Status of portupgrade and portmaster?

Carmel NY carmel_ny at outlook.com
Sun Oct 1 10:34:18 UTC 2017


On Sun, 1 Oct 2017 10:51:39 +0100, Matthew Seaman stated:

>On 30/09/2017 18:06, Kevin Oberman wrote:
>> John did state that he would continue to support synth. I can't say if he
>> has continued to make contributions. In any case, only poudriere is
>> available for maintaining ports in HEAD and I, for one, feel that it is
>> simply unacceptable as it make FreeBSD unusable for those of us with only
>> "small" systems where the weight poudriere simply can't be justified. (I
>> have no system with other than SATA disk drives and, for my current needs,
>> 1 TB of SATA on my development system and .5TB on my production system is
>> adequate. Both systems are physically constrained in expansion capability,
>> though otherwise easily meet my requirements.  
>
>I don't know what it is about poudriere that elicits this immediate
>reaction that it is some sort of behemoth, trampling through disks by
>the bushel, shouldering aside other processes to seize the best bits of
>RAM and making CPUs cry with incessant demands for more cycles.
>
>It's simply not so.
>
>poudriere is really a very thin layer of shell scripts (and a few other
>bits) over the general ports make system.  All of the really heavy
>lifting is done by the compilers and so forth /that you'ld have to
>invoke anyhow/.
>
>In fact, I'd say that if your system is /at all/ capable of building the
>ports you want, then it is perfectly capable of running poudriere to
>help automate that.
>
>Yes, the pkg builders used by the project are pretty chunky bits of kit.
> That's because they are building some 30,000 ports for about 8
>different combinations of OS and CPU architecture with a cycle time of
>less than two days.
>
>If you're just building a few hundred ports for your own consumption,
>then you don't need anything like that amount of resource.  I manage
>perfectly well with a 6-year old Core2Duo with 8GB RAM and some 500GB
>SSDs which cost me under £500 originally + about £200 for replacement
>drives later on.  Which also runs a bunch of other stuff including my
>mail system.

This is probably OT for this thread; however, at this point I don’t think it
matters much.

I have read up on poudriere although I have never used it. I have several
questions that I cannot find the answer too.

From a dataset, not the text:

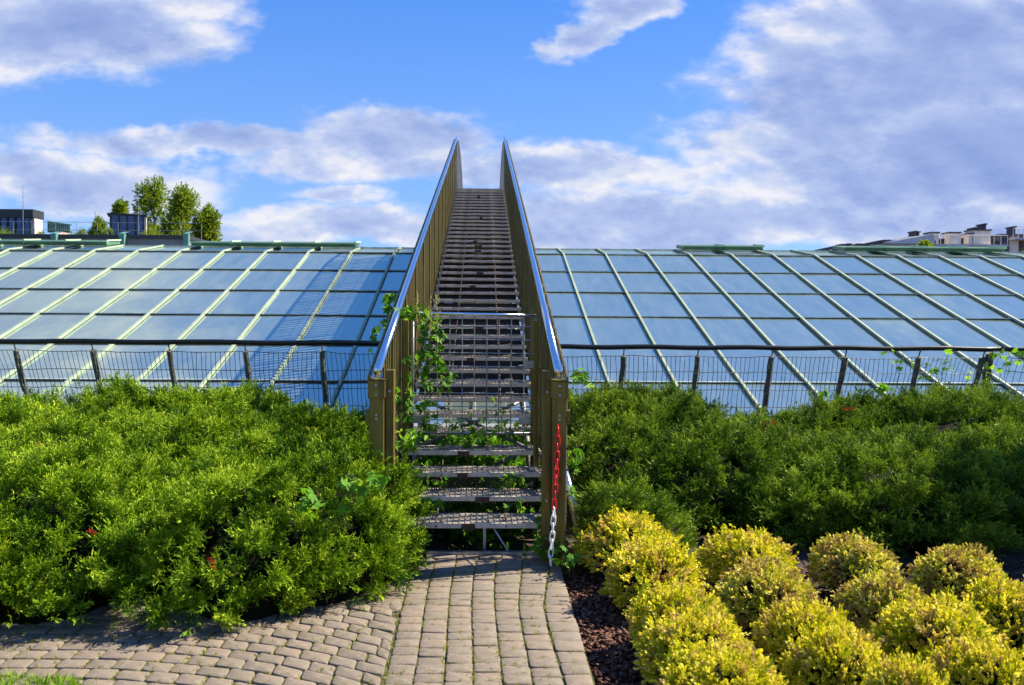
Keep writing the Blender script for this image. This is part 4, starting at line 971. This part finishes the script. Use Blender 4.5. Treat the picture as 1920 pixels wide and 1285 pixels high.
for o_, w_, z_ in ((o2, w2, z2_), (o3, w3, z3_)):
    for k in range(5):
        mb = MB(); x = -w_/2+w_*(k+.5)/5; mb.box(x-.35, x+.35, -.05, .0, z_-2.4, z_-.8); mb.build('window', M['window'], o_)
    mb = MB()
    for k in range(12): x = -w_/2+w_*k/11; mb.tube([(x, -2.2, z_-.6), (x, -2.2, z_+.35)], .03, 4)
    mb.tube([(-w_/2, -2.2, z_+.35), (w_/2, -2.2, z_+.35)], .03, 4); mb.box(-w_/2, w_/2, -2.4, -.06, z_-.8, z_-.6); mb.build('balcony_railing', M['bwall'], o_)
for k, px in enumerate((1735, 1500)):
    if k == 0: tree(1737, 462, 70, 1.1, 'low tree top between the apartment block and the roof vents', 50, leaf=.4, base=5, group='trees beyond the right roof')

# slim tree added out of view on the right to shade the lower right junipers
rk = rng; rng = np.random.default_rng(77)
o = empty('added_shade_tree', (9.5, 8.0, 0), 'slim added tree out of view on the right, shading the lower right junipers', 'tree')
mb = MB(); mb.tube([(0, 0, -.1), (.03, 0, 3), (0, .03, 6.5)], [.13, .09, .02], 8); mb.build('trunk', M['bark'], o, True)
n = 9000; z = rng.uniform(1.6, 6.8, n); a = rng.uniform(0, 6.28, n); rr = .85*np.sin(np.pi*np.clip((z-1.4)/5.6, .05, 1))**.5*rng.uniform(.1, 1, n)**.5
V, F, T = scatter(SP, np.c_[rr*np.cos(a), rr*np.sin(a), z], np.c_[rng.normal(0, .6, (n, 2)), np.ones(n)], rng.uniform(.16, .24, n), rng.uniform(.2, .8, n), .1); npmesh('crown', V, F, M['treeleaf'], T, o); rng = rk

n = 2600; P = np.c_[rng.uniform(CX-.6, CX+.6, n), rng.uniform(6.1, 10.3, n), rng.uniform(-.05, .28, n)]
V, F, T = scatter(VP5, P, np.c_[rng.normal(0, .6, (n, 2)), np.full(n, .3)], rng.uniform(.05, .09, n), rng.uniform(.1, .7, n), .2)
tag(npmesh('ground_cover', V, F, M['vine'], T), 'creeper leaves carpeting the shaded ground beneath the stairs', 'ground cover', kind='stuff')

1. Does it determine out-of-date update packages automatically or does
the user have to determine that what is out-of-date and feed them to poudriere
manually and in the proper order?

2. From what I have read, the user is required to install each package
manually. Is that correct?

I have a small system. Three PCs plus a number of laptops. Only one machine
runs FreeBSD. I don’t have the time to be a slave to this system. It appears
that there is a considerable amount of manual configuration to get poudriere
up and running, which means there is a significant possibility of making
mistakes.

Synth, and before that “portmanager”, and then “portupgrade” do all the heavy
lifting leaving me free to work on more important projects. I suppose I could
always go back to “portupgrade”; however, I understand that it is not being
maintained either.

If FreeBSD cannot get the problems with synth corrected when FreeBSD-12 is
released, perhaps it will be time to consider a new OS.